У ворот монастыря нас встретил игумен Владимир. На звоннице ударили в колокола, призывая к вечерней службе. Монахи в черных рясах потянулись к Владимирскому храму - назавтра предстояло празднование Владимирской иконы Божией Матери - той самой, что избавила Москву от нашествия хана Ахмата в 1480 году.
Паломников в Оптину Пустынь съехалось много, все они останавливались перед игуменом, чтобы получить благословение на молитву, после чего, крестясь, со смиренными ликами тихо удалялись по тенистым аллеям. Мы шли по свежевыложенной брусчатке, и отец Владимир рассказывал о переменах (он здесь с самого начала возрождения монастыря):
- Слава Богу, нашлись жертвователи - восстановили Казанскую, Введенскую, Владимирскую церкви, колокольню, братские корпуса. Привели в порядок кладбище, убрали сараюшки, вывезли мусор...
- Сколько монахов сейчас здесь?
- За сотню.
- И дел невпроворот? - вырвалось у меня.
- Как видите... Больше в спецовках приходится ходить, нежели в рясах. Сейчас вот возводим часовню на месте захоронения убиенных иеромонаха Василия и иноков Трофима и Ферапонта. Слыхали, конечно, про эту страшную историю?
- Ну как же! Вся Россия содрогнулась: убийца-маньяк, нож с цифрами "666", судебное разбирательство...
- Не такой он уж и маньяк, - нахмурил брови игумен. - Дело темное. Нынче за деньги что хочешь сотворят! Скорей акция была кем-то хорошо спланирована. А братьев не вернешь...
Через боковую дверь вошли в Казанский храм. Дохнуло ладаном, в янтарных солнечных лучах заблестели свежей краской настенные росписи.

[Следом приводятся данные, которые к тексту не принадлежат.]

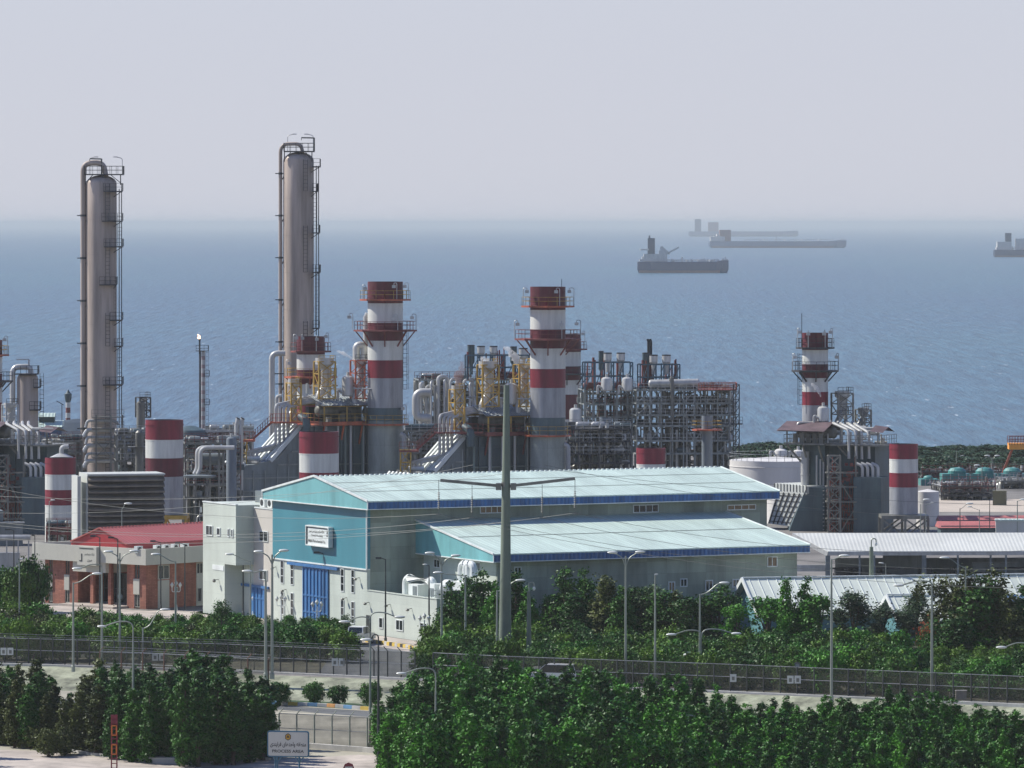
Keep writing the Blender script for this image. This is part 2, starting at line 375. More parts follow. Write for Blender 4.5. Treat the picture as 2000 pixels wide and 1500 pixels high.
# ------------------------------------------------------------------ text
AR = {'م':0xFEE1,'ن':0xFEE5,'ط':0xFEC1,'ق':0xFED5,'ه':0xFEE9,'و':0xFEED,'ا':0xFE8D,'ح':0xFEA1,'د':0xFEA9,'ی':0xFBFC,'ف':0xFED1,
      'ر':0xFEAD,'ک':0xFB8E,'گ':0xFB92,'ز':0xFEAF,'پ':0xFB56,'ت':0xFE95,'س':0xFEB1,'ش':0xFEB5,'ب':0xFE8F,'ی':0xFBFC}
NOJ = set('اودرز')
def shape_fa(s):
    out = []
    for wd in s.split(' '):
        r = ''
        for i, ch in enumerate(wd):
            pj = i > 0 and wd[i-1] not in NOJ; nj = i < len(wd)-1 and ch not in NOJ
            k = 0 if not pj and not nj else 1 if pj and not nj else 2 if nj and not pj else 3
            r += chr(AR[ch]+k)
        out.append(r[::-1])
    return ' '.join(out[::-1])
def text_obj(s, width, height, m, name='lettering', bold=.012):
    """flat lettering mesh in local x,z plane facing -y, centred, stretched to width x height"""
    c = bpy.data.curves.new('t', 'FONT'); c.body = s; c.align_x = 'CENTER'; c.offset = bold; c.resolution_u = 3
    o = bpy.data.objects.new('t', c); COL.objects.link(o)
    me = bpy.data.meshes.new_from_object(o.evaluated_get(bpy.context.evaluated_depsgraph_get()))
    bpy.data.objects.remove(o); X = [v.co.x for v in me.vertices]; Z = [v.co.y for v in me.vertices]
    x0, x1, z0, z1 = min(X), max(X), min(Z), max(Z)
    for v in me.vertices:
        v.co = Vector(((v.co.x-(x0+x1)/2)/(x1-x0)*width, 0, (v.co.y-(z0+z1)/2)/(z1-z0)*height))
    me.materials.clear(); me.materials.append(m); me.name = name
    r = bpy.data.objects.new(name, me); COL.objects.link(r); return r

# ------------------------------------------------------------------ windows / doors on walls
def window(par, ax, c, a0, a1, z0, z1, out=-1, mull=1, trans=0, gm=None, fm=None, fr=.09, name='window', dep=.08):
    """glass pane with a real frame; ax = axis normal to the wall, out = outward sign"""
    mb = MB(); d0, d1 = c+out*.01, c+out*dep
    def bx(b, u0, v0, u1, v1, e0, e1):
        lo, hi = min(e0, e1), max(e0, e1)
        if ax == 0: b.box(lo, u0, v0, hi, u1, v1)
        else: b.box(u0, lo, v0, u1, hi, v1)
    a0, a1 = min(a0, a1), max(a0, a1); z0, z1 = min(z0, z1), max(z0, z1)
    bx(mb, a0, z0, a0+fr, z1, d0, d1); bx(mb, a1-fr, z0, a1, z1, d0, d1)
    bx(mb, a0+fr, z0, a1-fr, z0+fr, d0, d1); bx(mb, a0+fr, z1-fr, a1-fr, z1, d0, d1)
    for i in range(mull):
        u = a0+(a1-a0)*(i+1)/(mull+1); bx(mb, u-fr*.4, z0+fr, u+fr*.4, z1-fr, d0, d1-out*.012)
    for i in range(trans):
        v = z0+(z1-z0)*(i+1)/(trans+1); bx(mb, a0+fr, v-fr*.4, a1-fr, v+fr*.4, d0, d1-out*.02)
    o = mb.build(name, fm or M['trim'], par)
    g = MB(); bx(g, a0+fr*.9, z0+fr*.9, a1-fr*.9, z1-fr*.9, c+out*.004, c+out*(dep*.35)); g.build('pane', gm or M['glass'], o)
    return o

# ------------------------------------------------------------------ the blue-white workshop hall
HO = G(853, 1257); HR = atan2(.466, .885); HF = Frame(HO, HR)
hall = thing('workshop_hall', 'long blue and white workshop hall with pale sheet roofs and a company sign', 'building', HO, HR)
ya, yb, XL = 15.0, 36.3, 45.2
mb = MB(); mb.box(.0, ya, 0, .35, yb, 6.4); mb.box(.35, yb-.3, 0, XL, yb, 12.4); mb.box(XL-.3, ya+.3, 0, XL, yb-.3, 12.4)
mb.build('front_wall', M['clad_white'], hall)
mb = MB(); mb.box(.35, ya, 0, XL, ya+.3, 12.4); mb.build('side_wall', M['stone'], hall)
mb = MB(); mb.box(-.08, ya-.05, 6.3, .34, yb+.05, 12.4); mb.build('blue_wall_panel', M['bpanel'], hall)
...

- Молодые художники из Суриковского института трудились, - пояснил батюшка. - А Пантократора педагог Евгений Николаевич Максимов не доверил никому - сам рисовал. Все выдержали по Канону. Работой мастеров довольны. Престол - Казанский и два придела: на север - Георгия Победоносца и Федора Стратилата, на юг - Крестовоздвиженский. Потихоньку обживаемся. Паломники без конца несут старинные иконы, кресты, подсвечники, лампадки - хранили до поры до времени в своих домах, чтобы потом все вернуть церкви. Добрый знак. Значит, души остались незамутненными. Иной раз причащаются сразу до трехсот человек: и стар, и млад... Прикладываются к мощам старцев Амвросия, Льва, Макария, Нектария, схимников Моисея и Антония. У кого что на душе: грехи большие, грехи малые... Без покаяния - нельзя. Как только люди перестанут каяться - мир прекратит свое существование...
Голос священника гулко отдавался под высокими сводами, и казалось, сама вечность дышала в древних стенах. Хотелось отрешиться от всего суетного, побыть тут подольше, ощутить вселенскую благодать. Но, как всегда, нам некогда -куда-то торопимся, спешим...
Выйдя на улицу, я залюбовался тремя огромными сибирскими лиственницами у входа в Введенский собор.
- Кто их посадил? - поинтересовался у игумена.
- Неизвестно, - ответил он, поднимая голову к вершинам деревьев. - Им, похоже, больше ста лет. Очень удачно, к месту...
Неподалеку находились могилы братьев Киреевских: Ивана и Петра. Славянофилов, ученых, публицистов начала XIX века - современников Пушкина, Карамзина, Гоголя.
- Из воспоминаний очевидцев было известно, что Ивана Васильевича похоронили в ногах старца Макария, - продолжил отец Владимир. - Когда взялись расставлять все на свои места, раскопали могилу, и точно: Иван Киреевский! Удивительно, что спустя полтора века сохранилась часть лица с бакенбардами... Сюртук с двумя рядами пуговиц, брюки, заправленные в сапоги. Даже не верилось!
- Тут, видимо, сплошь песок? -предположил я.
- Не в песке дело... - улыбнулся игумен. - Это же Оптина: тайна на тайне...
Подошли к Владимирской церкви. Из открытых дверей доносились голоса певчих.
- Зайду поставить свечечки, -посмотрел я вопросительно на священника.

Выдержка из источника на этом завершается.